Tal escenario dejaría a Sánchez herido de muerte. ¿Es improbable que se produzca? Según las encuestas más fiables, no, pues muestran a un PSC en condiciones de dar la campanada el 12-M, pero la situación de un candidato perseguido por los jueces españoles, amparado por los jueces europeos y amnistiado por un Gobierno al que mortifica sin piedad cada vez que tiene ocasión es tan endiabladamente excepcional que ninguna encuesta puede pronosticar fiablemente qué diablos acabará sucediendo el 12 de mayo. El factor Puigdemont es altamente desestabilizador en todos los sentidos. Cataluña vive su propia montaña rusa desde hace más de una década y, ciertamente, muchos, muchísimos catalanes quieren bajarse de ella, pero está por ver que sean suficientes como para invertir el sentido de la marcha propulsada en 2017.

Tiempo de faroles

En la enrevesada partida catalana Puigdemont no es propiamente un tahúr, pero sí un farolero. Un farol es, como se sabe, tanto un envite falso para despistar o intimidar a los otros jugadores como un hecho o dicho jantancioso sin fundamento alguno. Puigdemont ya faroleó en 2017 al declarar una independencia que duró 8 segundos; y también ahora va de farol cuando asegura tener en su mano cartas que en realidad no tiene: su insistencia en la unilateralidad es puramente retórica, como lo son sus promesa de arrancarle al Estado un referéndum de independencia al que hoy -no sabemos mañana- da la espalda una clara mayoría de ese pueblo catalán al que tanto apela.
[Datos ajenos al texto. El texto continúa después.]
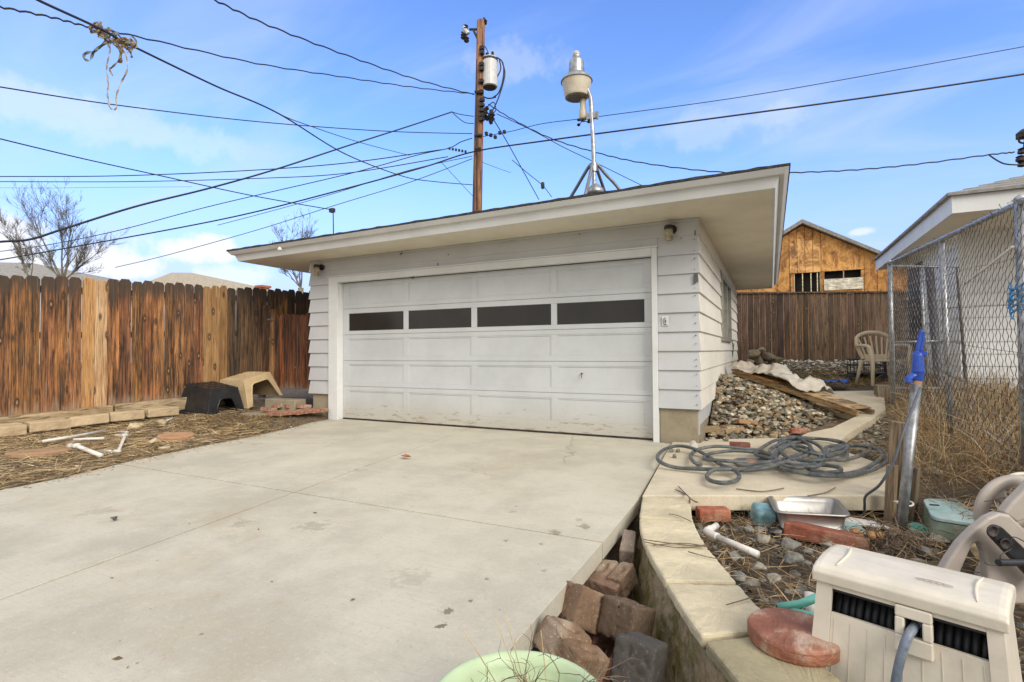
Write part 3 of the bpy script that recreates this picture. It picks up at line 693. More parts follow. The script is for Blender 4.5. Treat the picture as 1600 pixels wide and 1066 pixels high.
gb.build('boards', MAT['fence_wood'], LS, bevel=.003)
gp = MB(); gp.box((-8.0, 6.47, 1.12), (.09, .09, 1.45), col=(.9, 1.0, 1.1)); gp.build('post', MAT['fence_wood'], LS, bevel=.004)

# timbers and blocks along the fence foot
def along(s, n, z): return F0 + Fd * s + Fn * n + Vector((0, 0, z - F0.z))
RF = Matrix.Rotation(math.atan2(Fd.y, Fd.x), 3, 'Z')
for k, (s0, s1, lab, colr, dz_) in enumerate(((-2.2, -.18, 'darker old brown timber at the left end of the fence foot', (.62, .52, .5), 0), (-.16, 1.15, 'long pale timber laid along the foot of the fence', (1.05, 1, .95), .012), (1.17, 2.75, 'second pale timber along the fence foot reaching the black plastic shelter', (.95, .92, .9), .02))):
    q = MB(); c = along((s0 + s1) / 2, .10, .17 + .04 * (s0 + s1) / 2 + dz_); q.box(Vector((0, 0, 0)), (s1 - s0, .14, .19), None, colr)
    o = q.build('timber_beam', MAT['beam'], bevel=.01); o.location = c; o.rotation_euler = (0, -.04, math.atan2(Fd.y, Fd.x)); tag(o, lab, 'timber', 'timbers at the foot of the left fence')
labs = ['leftmost', 'second', 'third', 'fourth', 'fifth', 'sixth', 'seventh', 'eighth', 'ninth']
for k in range(9):
    s0 = -1.75 + k * .425; q = MB(); w = random.uniform(.40, .425); pts = [(-w / 2, -.17), (w / 2, -.17), (w / 2 - random.uniform(0, .05), random.uniform(.08, .13)), (-w / 2 + random.uniform(0, .05), random.uniform(.09, .14))]
    v = random.uniform(1.15, 1.4)
    q.prism([(a, b, -.06) for a, b in pts], (0, 0, .125), (v, v * .97, v * .93)); o = rough(q.build('retaining_block', MAT['block'], bevel=.014), 3, .014, .05)
    o.location = along(s0, .36 + random.uniform(-.02, .02), .14 + .035 * s0); o.rotation_euler = (random.uniform(-.06, .05), random.uniform(-.06, .03), math.atan2(Fd.y, Fd.x) + random.uniform(-.13, .13))
    tag(o, 'tan concrete block, %s from the left in the row along the fence foot' % labs[k], 'concrete block', 'concrete blocks along the fence foot')

# back fence
BF = thing('back_fence', (1, 15.5, .7), 'dark weathered tall board fence across the back of the yard', 'fence')
bb = MB(); x = -3.0
while x < 4.6:
    w = random.uniform(.135, .15); top = lerp(2.64, 2.48, (x + .83) / 3.43); v = random.uniform(.5, 1.25)
    picket(bb, (x + w / 2, 15.5 + random.uniform(-.005, .005), .55), (1, 0, 0), w - .006, top - .55 + random.uniform(-.01, .01) - .03, .018, (v, v * random.uniform(.92, 1.05), v * random.uniform(.9, 1.1)), (0, -1, 0), top='flat'); x += w
bb.build('boards', MAT['backfence'], BF, bevel=.002, seg=1)
cp = MB(); cp.prism([(-3.0, 15.44, 2.70), (4.6, 15.44, 2.36), (4.6, 15.44, 2.39), (-3, 15.44, 2.745)], (0, .12, 0), (1.1, 1.1, 1.1)); cp.build('cap_rail', MAT['backfence'], BF)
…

Pero ir de farolero no equivale a ir de perdedor. Los de ahora son buenos tiempos para los jugadores de fortuna. Que se lo pregunten si no a los ingleses, que con su voto hicieron primer ministro a Boris Johnson, en su día farolero número uno de la partida política europea a muchas cabezas de sus inmediatos perseguidores. Su plaza la ocupa hoy Carles Puigdemont.